Sir Lenox, knighted in 1971, was a public champion of blunt and independent, but private advice. He was to claim later that he had often counselled restraint when none was shown, and attack when the retreat was to occur. His recollections were sometimes self-serving, rarely rueful. One suspects his ministers were getting too much encouragement and back up, and not enough warnings about caution.

Gorton was minister for education when Hewitt, a former deputy secretary of Treasury became chairman of the Commonwealth Universities Commission. Gorton liked his style. They were both combative, suspicious of colleagues, and very focused,  confident both of their command of the facts and their authority. They often lacked patience, and couldn’t be bothered with tact, wooing and cajoling or compromise.  Each was willing to tread on toes. Each had a great passion for their objectives. If they could be tough, each also had great, if self-deprecating charm,

Gorton got rid of Bunting as chief adviser by abolishing PM&C  and creating two “new” departments: PMs, to be headed by Hewitt and a tiny Cabinet department under Bunting.

Hewitt began his career as a BHP trainee before World War II, acquired a degree in economics, and worked with Douglas Copeland on price controls before joining Treasury. He was later to become a critic of this department. This was not, he said, because of any change of philosophy. It was a realisation, from a new vantage as a “client” that it was not,  or not any longer, as enlightened as he had once thought.
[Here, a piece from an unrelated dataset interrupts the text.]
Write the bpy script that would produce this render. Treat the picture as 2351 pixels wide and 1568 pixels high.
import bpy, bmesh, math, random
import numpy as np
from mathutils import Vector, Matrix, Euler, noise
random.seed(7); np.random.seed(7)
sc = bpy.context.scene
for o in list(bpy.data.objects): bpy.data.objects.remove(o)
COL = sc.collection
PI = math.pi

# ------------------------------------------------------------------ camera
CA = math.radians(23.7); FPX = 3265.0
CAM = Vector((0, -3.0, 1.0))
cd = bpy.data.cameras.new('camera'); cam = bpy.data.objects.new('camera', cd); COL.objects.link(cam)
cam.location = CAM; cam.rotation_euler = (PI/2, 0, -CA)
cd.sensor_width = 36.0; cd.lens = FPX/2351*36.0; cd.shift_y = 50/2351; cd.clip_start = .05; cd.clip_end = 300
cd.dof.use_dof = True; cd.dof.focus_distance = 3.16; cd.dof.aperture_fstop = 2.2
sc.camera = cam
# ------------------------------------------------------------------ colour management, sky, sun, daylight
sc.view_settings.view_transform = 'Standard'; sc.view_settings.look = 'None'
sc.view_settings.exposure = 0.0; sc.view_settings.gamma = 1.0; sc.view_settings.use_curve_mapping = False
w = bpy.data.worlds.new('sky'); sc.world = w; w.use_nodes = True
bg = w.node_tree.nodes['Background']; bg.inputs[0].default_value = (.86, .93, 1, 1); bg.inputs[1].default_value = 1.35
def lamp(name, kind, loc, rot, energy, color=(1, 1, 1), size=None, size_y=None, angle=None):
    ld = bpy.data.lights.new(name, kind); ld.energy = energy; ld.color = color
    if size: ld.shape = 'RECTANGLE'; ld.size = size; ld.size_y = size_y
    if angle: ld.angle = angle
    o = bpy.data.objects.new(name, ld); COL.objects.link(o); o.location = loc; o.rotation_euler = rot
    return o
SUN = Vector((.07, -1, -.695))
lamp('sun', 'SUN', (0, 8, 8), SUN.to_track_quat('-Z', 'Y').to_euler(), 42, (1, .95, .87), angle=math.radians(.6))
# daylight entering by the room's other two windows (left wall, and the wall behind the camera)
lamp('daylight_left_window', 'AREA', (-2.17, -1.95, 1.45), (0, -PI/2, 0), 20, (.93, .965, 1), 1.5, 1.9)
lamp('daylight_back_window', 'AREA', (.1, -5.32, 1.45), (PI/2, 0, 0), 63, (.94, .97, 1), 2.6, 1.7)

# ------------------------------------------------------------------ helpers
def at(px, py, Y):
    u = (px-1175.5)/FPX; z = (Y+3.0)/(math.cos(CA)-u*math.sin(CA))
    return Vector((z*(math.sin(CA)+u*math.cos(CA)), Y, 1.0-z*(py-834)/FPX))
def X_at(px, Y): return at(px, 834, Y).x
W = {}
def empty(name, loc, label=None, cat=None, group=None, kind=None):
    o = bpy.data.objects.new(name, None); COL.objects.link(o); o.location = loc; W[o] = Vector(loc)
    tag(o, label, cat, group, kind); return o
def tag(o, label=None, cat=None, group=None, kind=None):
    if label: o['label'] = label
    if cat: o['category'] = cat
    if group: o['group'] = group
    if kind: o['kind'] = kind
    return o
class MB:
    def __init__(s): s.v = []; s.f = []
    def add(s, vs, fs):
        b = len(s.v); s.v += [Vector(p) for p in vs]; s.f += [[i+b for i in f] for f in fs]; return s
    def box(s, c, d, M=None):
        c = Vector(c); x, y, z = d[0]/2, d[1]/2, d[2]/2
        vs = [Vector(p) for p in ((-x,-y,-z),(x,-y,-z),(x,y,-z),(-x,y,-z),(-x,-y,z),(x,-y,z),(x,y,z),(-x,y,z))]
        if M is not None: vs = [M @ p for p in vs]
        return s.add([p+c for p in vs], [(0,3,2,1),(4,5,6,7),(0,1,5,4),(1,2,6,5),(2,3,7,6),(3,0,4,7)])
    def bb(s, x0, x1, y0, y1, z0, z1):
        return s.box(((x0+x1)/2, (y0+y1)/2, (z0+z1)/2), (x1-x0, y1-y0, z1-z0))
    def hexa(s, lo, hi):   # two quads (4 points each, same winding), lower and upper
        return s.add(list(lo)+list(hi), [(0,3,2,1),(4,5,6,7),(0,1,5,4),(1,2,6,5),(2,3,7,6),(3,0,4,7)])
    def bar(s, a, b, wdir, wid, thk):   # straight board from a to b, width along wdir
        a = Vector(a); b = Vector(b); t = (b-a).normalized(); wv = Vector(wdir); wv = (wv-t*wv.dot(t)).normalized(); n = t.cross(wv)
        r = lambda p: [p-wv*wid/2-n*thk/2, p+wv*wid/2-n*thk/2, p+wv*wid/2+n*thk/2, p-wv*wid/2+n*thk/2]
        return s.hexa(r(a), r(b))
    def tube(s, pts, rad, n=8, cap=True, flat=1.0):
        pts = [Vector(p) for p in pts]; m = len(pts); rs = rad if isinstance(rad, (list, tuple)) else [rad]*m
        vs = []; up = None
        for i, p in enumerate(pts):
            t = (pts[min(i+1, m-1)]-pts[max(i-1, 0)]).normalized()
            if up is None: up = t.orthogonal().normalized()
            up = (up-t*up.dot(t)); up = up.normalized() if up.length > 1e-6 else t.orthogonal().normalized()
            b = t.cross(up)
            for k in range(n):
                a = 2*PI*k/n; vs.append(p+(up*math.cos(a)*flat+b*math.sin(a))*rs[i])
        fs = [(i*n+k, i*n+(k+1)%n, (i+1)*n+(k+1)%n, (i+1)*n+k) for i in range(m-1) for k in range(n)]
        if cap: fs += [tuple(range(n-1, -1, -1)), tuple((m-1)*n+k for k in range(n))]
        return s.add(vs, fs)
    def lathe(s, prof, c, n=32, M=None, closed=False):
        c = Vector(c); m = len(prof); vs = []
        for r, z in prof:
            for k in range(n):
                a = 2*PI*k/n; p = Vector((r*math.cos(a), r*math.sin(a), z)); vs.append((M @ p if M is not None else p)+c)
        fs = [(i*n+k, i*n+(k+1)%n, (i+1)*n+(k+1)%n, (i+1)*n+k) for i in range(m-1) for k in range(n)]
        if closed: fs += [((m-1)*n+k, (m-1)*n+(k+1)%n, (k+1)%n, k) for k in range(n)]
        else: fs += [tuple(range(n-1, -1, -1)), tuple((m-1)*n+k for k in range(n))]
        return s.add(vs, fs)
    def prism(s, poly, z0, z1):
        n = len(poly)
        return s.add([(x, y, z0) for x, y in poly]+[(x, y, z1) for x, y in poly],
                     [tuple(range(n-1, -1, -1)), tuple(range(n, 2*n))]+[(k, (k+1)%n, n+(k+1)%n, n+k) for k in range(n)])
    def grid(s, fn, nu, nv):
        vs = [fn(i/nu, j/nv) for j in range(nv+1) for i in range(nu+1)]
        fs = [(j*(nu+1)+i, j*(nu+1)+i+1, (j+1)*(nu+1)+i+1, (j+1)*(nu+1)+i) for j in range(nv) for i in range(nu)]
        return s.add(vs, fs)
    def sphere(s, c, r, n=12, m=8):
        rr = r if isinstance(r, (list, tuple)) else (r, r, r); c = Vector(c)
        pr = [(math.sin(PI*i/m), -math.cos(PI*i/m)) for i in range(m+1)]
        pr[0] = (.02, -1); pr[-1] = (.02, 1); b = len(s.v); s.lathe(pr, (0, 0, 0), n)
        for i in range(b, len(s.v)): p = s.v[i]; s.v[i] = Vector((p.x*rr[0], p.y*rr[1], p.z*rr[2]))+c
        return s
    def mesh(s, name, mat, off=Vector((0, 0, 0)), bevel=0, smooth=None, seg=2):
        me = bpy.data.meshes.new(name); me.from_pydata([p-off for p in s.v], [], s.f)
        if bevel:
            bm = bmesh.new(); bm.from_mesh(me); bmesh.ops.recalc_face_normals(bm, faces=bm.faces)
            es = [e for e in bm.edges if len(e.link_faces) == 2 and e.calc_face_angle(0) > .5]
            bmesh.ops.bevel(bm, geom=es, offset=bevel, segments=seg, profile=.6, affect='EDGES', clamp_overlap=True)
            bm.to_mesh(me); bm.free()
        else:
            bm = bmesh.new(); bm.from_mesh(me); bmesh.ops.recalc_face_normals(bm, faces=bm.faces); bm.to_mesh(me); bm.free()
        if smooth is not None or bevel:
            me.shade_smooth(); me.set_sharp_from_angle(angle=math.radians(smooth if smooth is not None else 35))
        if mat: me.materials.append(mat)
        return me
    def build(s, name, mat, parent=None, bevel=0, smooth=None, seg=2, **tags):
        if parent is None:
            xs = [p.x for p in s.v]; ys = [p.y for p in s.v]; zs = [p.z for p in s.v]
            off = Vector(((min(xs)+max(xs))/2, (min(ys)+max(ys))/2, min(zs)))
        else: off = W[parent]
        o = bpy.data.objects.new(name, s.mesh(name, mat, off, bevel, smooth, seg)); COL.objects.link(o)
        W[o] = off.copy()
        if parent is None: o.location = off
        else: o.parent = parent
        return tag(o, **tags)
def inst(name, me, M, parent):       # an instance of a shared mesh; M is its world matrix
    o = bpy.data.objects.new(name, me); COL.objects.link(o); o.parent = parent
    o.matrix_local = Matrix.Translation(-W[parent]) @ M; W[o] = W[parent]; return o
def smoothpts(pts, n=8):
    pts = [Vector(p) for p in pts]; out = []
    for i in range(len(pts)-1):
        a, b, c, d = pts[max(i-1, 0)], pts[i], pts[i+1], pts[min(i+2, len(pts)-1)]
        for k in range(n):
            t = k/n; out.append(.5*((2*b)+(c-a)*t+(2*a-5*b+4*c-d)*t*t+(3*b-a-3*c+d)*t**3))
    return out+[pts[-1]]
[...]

Many other Treasury-trained officers have had a similar conversion in putting philosophy into practice.

Hewitt, Gorton, and Gorton’s private secretary, Ainslie Giotto became a tight-knit team, intensely loyal to each other. All departmental advice was funnelled through Hewitt, whose office was in Parliament House. It resembled the modern-day prime minister’s office, even if it was staffed by professionals rather than partisan minders. To old functions of “co-ordinating” government, it built the ability to second-guess other departments on almost every issue of policy.

Gorton often bypassed Cabinet and imposed policy from on high without consultation. He was impatient with the process. The autocratic style of each in the triangle saw some cut through – but also made Gorton and Hewitt powerful enemies.
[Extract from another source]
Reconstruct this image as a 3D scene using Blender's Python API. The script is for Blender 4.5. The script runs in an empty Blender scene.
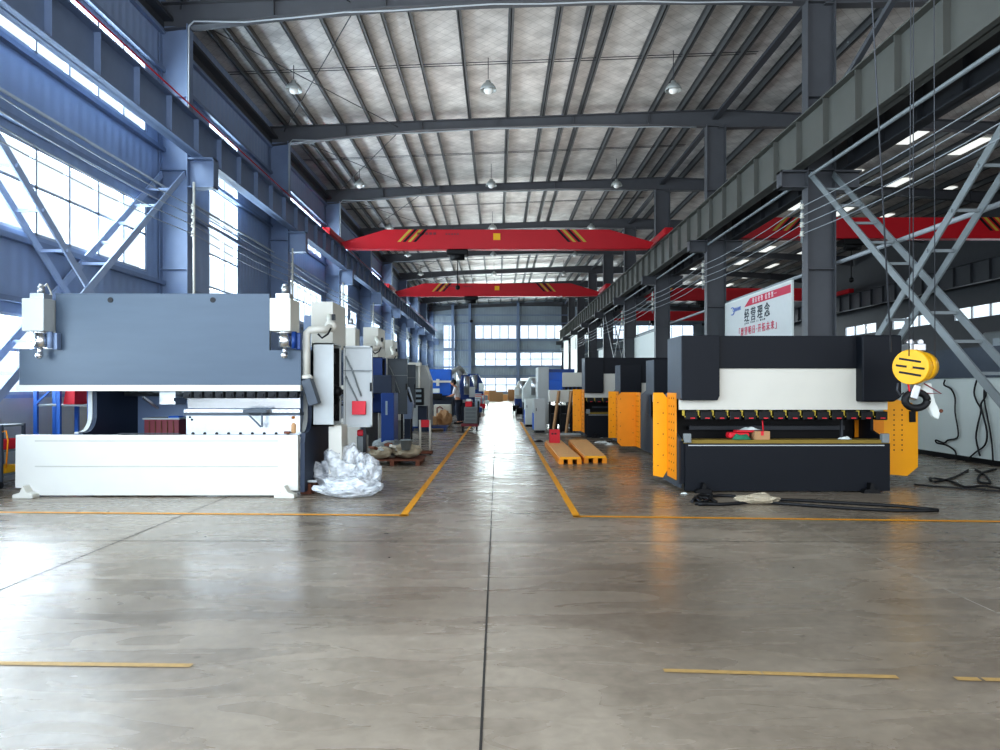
import bpy, bmesh, math, random
from mathutils import Vector, Matrix
random.seed(7)
C = bpy.context.scene.collection
F = 720.0; VX = 497.5; HY = 386.0; EYE = 1.5
K = 8/6
ORD = ['first','second','third','fourth','fifth','sixth','seventh','eighth','ninth','tenth','eleventh','twelfth','thirteenth','fourteenth','fifteenth','sixteenth','seventeenth','eighteenth']
def PX(px, Y): return (px-VX)*Y/F
def PZ(py, Y): return EYE+(HY-py)*Y/F
def P(px, py, Y): return Vector((PX(px,Y), Y, PZ(py,Y)))
def G(px, py):
    Y = EYE*F/(py-HY); return Vector((PX(px,Y), Y, 0))

# ---------------------------------------------------------------- materials
def lin(h):
    h = h.lstrip('#'); v = [int(h[i:i+2],16)/255 for i in (0,2,4)]
    return [x/12.92 if x<=.04045 else ((x+.055)/1.055)**2.4 for x in v]+[1]
MC = {}
def mat(name, col, rough=.5, metal=0, var=.12, scale=6, bump=0, emit=0, spec=None, stretch=None, coat=0):
    if name in MC: return MC[name]
    m = bpy.data.materials.new(name); m.use_nodes = True; nt = m.node_tree; N = nt.nodes; L = nt.links
    b = N['Principled BSDF']; c = lin(col)
    b.inputs['Roughness'].default_value = rough; b.inputs['Metallic'].default_value = metal
    if spec is not None: b.inputs['Specular IOR Level'].default_value = spec
    if coat: b.inputs['Coat Weight'].default_value = coat
    tc = N.new('ShaderNodeTexCoord'); mp = N.new('ShaderNodeMapping'); L.new(tc.outputs['Object'], mp.inputs['Vector'])
    if stretch: mp.inputs['Scale'].default_value = stretch
    n = N.new('ShaderNodeTexNoise'); n.inputs['Scale'].default_value = scale; n.inputs['Detail'].default_value = 4
    L.new(mp.outputs[0], n.inputs['Vector'])
    r = N.new('ShaderNodeMix'); r.data_type = 'RGBA'
    r.inputs[6].default_value = [x*(1-var) for x in c[:3]]+[1]; r.inputs[7].default_value = [min(1,x*(1+var)) for x in c[:3]]+[1]
    L.new(n.outputs['Fac'], r.inputs[0]); L.new(r.outputs[2], b.inputs['Base Color'])
    if bump:
        bp = N.new('ShaderNodeBump'); bp.inputs['Strength'].default_value = bump; bp.inputs['Distance'].default_value = .02
        L.new(n.outputs['Fac'], bp.inputs['Height']); L.new(bp.outputs[0], b.inputs['Normal'])
    if emit:
        L.new(r.outputs[2], b.inputs['Emission Color']); b.inputs['Emission Strength'].default_value = emit
    MC[name] = m; return m
def glass_mat():
    m = bpy.data.materials.new('window_glass'); m.use_nodes = True; nt = m.node_tree; N = nt.nodes; L = nt.links
    N.clear(); o = N.new('ShaderNodeOutputMaterial'); t = N.new('ShaderNodeBsdfTransparent'); g = N.new('ShaderNodeBsdfGlossy'); x = N.new('ShaderNodeMixShader')
    t.inputs[0].default_value = (.93,.97,.98,1); g.inputs['Roughness'].default_value = .05; x.inputs[0].default_value = .06
    L.new(t.outputs[0], x.inputs[1]); L.new(g.outputs[0], x.inputs[2]); L.new(x.outputs[0], o.inputs[0]); return m
GLASS = glass_mat()
def film_mat():
    m = bpy.data.materials.new('plastic_film'); m.use_nodes = True; nt = m.node_tree; N = nt.nodes; L = nt.links
    b = N['Principled BSDF']; o = N['Material Output']
    b.inputs['Base Color'].default_value = (.86,.89,.91,1); b.inputs['Roughness'].default_value = .22; b.inputs['Specular IOR Level'].default_value = .9
    t = N.new('ShaderNodeBsdfTransparent'); t.inputs[0].default_value = (.96,.97,.98,1)
    x = N.new('ShaderNodeMixShader'); n = N.new('ShaderNodeTexNoise'); n.inputs['Scale'].default_value = 5; n.inputs['Detail'].default_value = 6
    r = N.new('ShaderNodeMapRange'); r.inputs[1].default_value = .35; r.inputs[2].default_value = .65; r.inputs[3].default_value = .3; r.inputs[4].default_value = .8
    L.new(n.outputs['Fac'], r.inputs[0]); L.new(r.outputs[0], x.inputs[0]); L.new(t.outputs[0], x.inputs[1]); L.new(b.outputs[0], x.inputs[2]); L.new(x.outputs[0], o.inputs[0])
    n2 = N.new('ShaderNodeTexVoronoi'); n2.inputs['Scale'].default_value = 12; bp = N.new('ShaderNodeBump'); bp.inputs['Strength'].default_value = .8; bp.inputs['Distance'].default_value = .03
    L.new(n2.outputs['Distance'], bp.inputs['Height']); L.new(bp.outputs[0], b.inputs['Normal'])
    return m
def floor_mat():
    m = bpy.data.materials.new('polished_concrete'); m.use_nodes = True; nt = m.node_tree; N = nt.nodes; L = nt.links; b = N['Principled BSDF']
    tc = N.new('ShaderNodeTexCoord')
    def noise(s, d, dist=0, sc=(1,1,1)):
        mp = N.new('ShaderNodeMapping'); mp.inputs['Scale'].default_value = sc; L.new(tc.outputs['Object'], mp.inputs['Vector'])
        n = N.new('ShaderNodeTexNoise'); n.inputs['Scale'].default_value = s; n.inputs['Detail'].default_value = d; n.inputs['Distortion'].default_value = dist
        L.new(mp.outputs[0], n.inputs['Vector']); return n
    big = noise(.45, 6, .6); mid = noise(2.2, 8, 1.2, (.5,1.6,1)); fine = noise(14, 8, .5); 
    def ramp(n, a, b_, c0, c1):
        r = N.new('ShaderNodeValToRGB'); r.color_ramp.elements[0].position = a; r.color_ramp.elements[1].position = b_
        r.color_ramp.elements[0].color = c0; r.color_ramp.elements[1].color = c1; L.new(n.outputs['Fac'], r.inputs[0]); return r
    r1 = ramp(big, .35, .68, lin('#7d7265'), lin('#9b9082'))
    r2 = ramp(mid, .3, .72, (.82,.81,.79,1), (1.12,1.12,1.11,1))
    r3 = ramp(fine, .3, .7, (.88,.88,.87,1), (1.08,1.08,1.08,1))
    def mul(a, b_):
        x = N.new('ShaderNodeMix'); x.data_type = 'RGBA'; x.blend_type = 'MULTIPLY'; x.inputs[0].default_value = 1
        L.new(a, x.inputs[6]); L.new(b_, x.inputs[7]); return x.outputs[2]
    o = mul(mul(r1.outputs[0], r2.outputs[0]), r3.outputs[0])
    v = N.new('ShaderNodeTexNoise'); v.inputs['Scale'].default_value = 5; v.inputs['Detail'].default_value = 3; L.new(tc.outputs['Object'], v.inputs['Vector'])
    rs = ramp(v, .70, .76, (1,1,1,1), (.55,.54,.52,1)); o = mul(o, rs.outputs[0])
    L.new(o, b.inputs['Base Color'])
    rr = N.new('ShaderNodeMapRange'); rr.inputs[1].default_value = .3; rr.inputs[2].default_value = .7; rr.inputs[3].default_value = .2; rr.inputs[4].default_value = .34
    L.new(mid.outputs['Fac'], rr.inputs[0]); L.new(rr.outputs[0], b.inputs['Roughness'])
    b.inputs['Specular IOR Level'].default_value = .5
    bp = N.new('ShaderNodeBump'); bp.inputs['Strength'].default_value = .05; bp.inputs['Distance'].default_value = .01; L.new(fine.outputs['Fac'], bp.inputs['Height']); L.new(bp.outputs[0], b.inputs['Normal'])
    return m
def roof_mat():
    m = bpy.data.materials.new('quilted_roof_foil'); m.use_nodes = True; nt = m.node_tree; N = nt.nodes; L = nt.links; b = N['Principled BSDF']
    tc = N.new('ShaderNodeTexCoord'); mp = N.new('ShaderNodeMapping'); L.new(tc.outputs['Object'], mp.inputs['Vector']); mp.inputs['Rotation'].default_value = (0,0,math.radians(45)); mp.inputs['Scale'].default_value = (1,1,0)
    br = N.new('ShaderNodeTexBrick'); br.inputs['Scale'].default_value = 4; br.offset = 0; br.inputs['Mortar Size'].default_value = .035; br.inputs['Row Height'].default_value = 1; br.inputs['Brick Width'].default_value = 1
    br.inputs['Color1'].default_value = (1,1,1,1); br.inputs['Color2'].default_value = (.9,.9,.9,1); br.inputs['Mortar'].default_value = (.72,.72,.72,1); L.new(mp.outputs[0], br.inputs['Vector'])
    n = N.new('ShaderNodeTexNoise'); n.inputs['Scale'].default_value = 1.6; n.inputs['Detail'].default_value = 6; L.new(tc.outputs['Object'], n.inputs['Vector'])
    r = N.new('ShaderNodeValToRGB'); r.color_ramp.elements[0].position = .3; r.color_ramp.elements[1].position = .7; r.color_ramp.elements[0].color = lin('#b4b2af'); r.color_ramp.elements[1].color = lin('#e2e0dc'); L.new(n.outputs['Fac'], r.inputs[0])
    x = N.new('ShaderNodeMix'); x.data_type = 'RGBA'; x.blend_type = 'MULTIPLY'; x.inputs[0].default_value = 1; L.new(r.outputs[0], x.inputs[6]); L.new(br.outputs['Color'], x.inputs[7]); L.new(x.outputs[2], b.inputs['Base Color'])
    b.inputs['Roughness'].default_value = .45; b.inputs['Metallic'].default_value = .25
    bp = N.new('ShaderNodeBump'); bp.inputs['Strength'].default_value = .5; bp.inputs['Distance'].default_value = .04; L.new(n.outputs['Fac'], bp.inputs['Height']); L.new(bp.outputs[0], b.inputs['Normal'])
    return m
def corrugated(name, col, freq=22, rough=.5, lo=None):
    m = bpy.data.materials.new(name); m.use_nodes = True; nt = m.node_tree; N = nt.nodes; L = nt.links; b = N['Principled BSDF']
    tc = N.new('ShaderNodeTexCoord'); sp = N.new('ShaderNodeSeparateXYZ'); L.new(tc.outputs['Object'], sp.inputs[0])
    ad = N.new('ShaderNodeMath'); ad.operation = 'ADD'; L.new(sp.outputs[0], ad.inputs[0]); L.new(sp.outputs[1], ad.inputs[1])
    mu = N.new('ShaderNodeMath'); mu.operation = 'MULTIPLY'; mu.inputs[1].default_value = freq; L.new(ad.outputs[0], mu.inputs[0])
    si = N.new('ShaderNodeMath'); si.operation = 'SINE'; L.new(mu.outputs[0], si.inputs[0])
    n = N.new('ShaderNodeTexNoise'); n.inputs['Scale'].default_value = .8; n.inputs['Detail'].default_value = 4; L.new(tc.outputs['Object'], n.inputs['Vector'])
    c = lin(col); r = N.new('ShaderNodeMix'); r.data_type = 'RGBA'; r.inputs[6].default_value = [x*.8 for x in c[:3]]+[1]; r.inputs[7].default_value = [min(1,x*1.15) for x in c[:3]]+[1]
    L.new(n.outputs['Fac'], r.inputs[0]); L.new(r.outputs[2], b.inputs['Base Color']); b.inputs['Roughness'].default_value = rough
    bp = N.new('ShaderNodeBump'); bp.inputs['Strength'].default_value = .16; bp.inputs['Distance'].default_value = .03; L.new(si.outputs[0], bp.inputs['Height']); L.new(bp.outputs[0], b.inputs['Normal'])
    return m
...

Gorton was to be succeeded by Billy McMahon, a man for whom Hewitt had lasting contempt. Bunting came back, PM&C was re-created, and Hewitt went into temporary exile as head of a new department of Aborigines, environment and the arts, lowest on the scrap-heap.

Under Gough Whitlam, Hewitt became head of resources and energy. He and Connor forced big price increases for iron ore from the Japanese. They did not an Australia as a vast quarry selling everything at bargain-basement prices. Both wanted Australia to value-add instead of merely exporting raw materials. They were ready to leave resources in the ground until there were higher prices.
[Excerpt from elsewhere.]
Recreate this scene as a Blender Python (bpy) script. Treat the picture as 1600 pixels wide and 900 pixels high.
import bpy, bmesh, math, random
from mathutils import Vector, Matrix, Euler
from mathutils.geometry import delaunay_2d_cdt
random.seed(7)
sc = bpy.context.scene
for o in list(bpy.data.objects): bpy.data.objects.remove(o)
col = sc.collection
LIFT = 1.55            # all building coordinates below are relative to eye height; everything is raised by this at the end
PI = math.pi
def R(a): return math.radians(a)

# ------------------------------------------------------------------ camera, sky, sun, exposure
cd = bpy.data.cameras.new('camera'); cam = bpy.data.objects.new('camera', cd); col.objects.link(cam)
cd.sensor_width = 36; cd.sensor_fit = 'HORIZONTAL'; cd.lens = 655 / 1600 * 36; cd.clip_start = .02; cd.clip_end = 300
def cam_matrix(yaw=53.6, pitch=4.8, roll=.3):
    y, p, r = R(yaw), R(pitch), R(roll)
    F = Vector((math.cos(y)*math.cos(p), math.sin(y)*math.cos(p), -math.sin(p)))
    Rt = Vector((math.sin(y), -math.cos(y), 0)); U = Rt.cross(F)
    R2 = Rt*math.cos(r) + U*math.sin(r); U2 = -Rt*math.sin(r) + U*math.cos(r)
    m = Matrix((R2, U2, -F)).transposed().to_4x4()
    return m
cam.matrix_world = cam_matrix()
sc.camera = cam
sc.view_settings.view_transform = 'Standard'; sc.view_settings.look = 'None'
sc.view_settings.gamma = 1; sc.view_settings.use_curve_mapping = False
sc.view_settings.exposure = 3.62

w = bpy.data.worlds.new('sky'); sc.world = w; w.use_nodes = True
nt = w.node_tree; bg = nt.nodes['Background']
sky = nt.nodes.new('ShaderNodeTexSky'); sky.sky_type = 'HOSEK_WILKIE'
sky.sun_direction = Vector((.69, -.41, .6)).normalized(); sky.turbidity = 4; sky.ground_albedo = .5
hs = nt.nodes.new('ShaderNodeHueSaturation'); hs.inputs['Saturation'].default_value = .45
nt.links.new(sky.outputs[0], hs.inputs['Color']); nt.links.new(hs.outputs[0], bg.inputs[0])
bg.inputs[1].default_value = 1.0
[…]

After the first oil shock of 1974, Middle Eastern countries were awash with “petro”-dollars. Would-be middlemen claimed they had access to newly rich sheikhs with money to invest. To Labor,   Treasury seemed fuddy-duddy, preferring to borrow on conventional finance markets in  London and New York.

The conman Tirath Khemlani was introduced to Connor, who was given authority to negotiate a loan, to the horror of Treasury. Connor and Hewitt spend hours at night besides telex machines waiting for signals that all was well. Alas, the mirage advanced and receded but no money ever came.

The dreams of Connor, Whitlam and even Hewitt about what to do with the $4 billion said to be on offer were noble and visionary. Connor wanted to buy back the farm. To join Australians with a gas pipeline. To establish national infrastructure. Later Hewitt was to insist he knew and advised his minister the irregular loan-raising attempts to have been a scam. That seemed odd given his characteristic total loyalty to Connor and a denialist and aggressive approach to criticism at the time.

Eventually, the scandals brought down Connor and Treasurer Jim Cairns, and ultimately the Whitlam government. By then, Hewitt had nimbly jumped aside, to become chairman of  Qantas. Some foolish newspapers said he had been “sacked’. Hewitt sued for imputation of impropriety and got many thousands in damages from multiple papers. Not from The Canberra Times, aware of the risks of using such words when public servants were moved on.

Hewitt ever after denied that the secretive and combative style of Connor and himself contributed to the disaster.

“That’s just latrine gossip,” he told Gay Davidson in 1985. “You know one of the curses of Canberra is the inability of people to mind their own business, and leave others to get on with their responsibilities. And those who seek to interfere are of course the first [to say] ‘none of my responsibility’ when things go wrong – as often as not as a result of their interference and meddling. I give no hostage to that sort of latrine gossip.”

Qantas, then only an international airline, was very successful under Hewitt’s leadership. But the style remained. He was often imperious to staff. It was said in Canberra that when he travelled, which was often and usually in great style, Qantas had to put on an officer to be sure his baggage arrived at the right destination. Otherwise, it had a habit of arriving in Ulan Bator or Dar es Salaam.

After retirement, he remained active on government boards, state and federal, including NSW rail and the Snowy Mountain Engineering Corporation, the NSW Judicial Commission and the Atomic Energy Commission.

He could be roused to defend old notions of the public service vocation again modern “reforms” – not least the loss of tenure for secretaries, the disappearance of the concept of office, and the corrosive effect of the modern focus on “responsiveness”. He was critical of the minder system. He was to outlive almost all of his enemies, though his causes survive.

His wife, Hope (nee Tillyard) was a Canberra academic, poet, member of the Commonwealth Literary Board and Canberra Times reviewer. They married in 1942; she died in 2011. He had four children, Andrew, Patricia (who was to become a Cabinet minister in the Blair Labour government in Britain), Antonia (who died in 1990) and Hilary.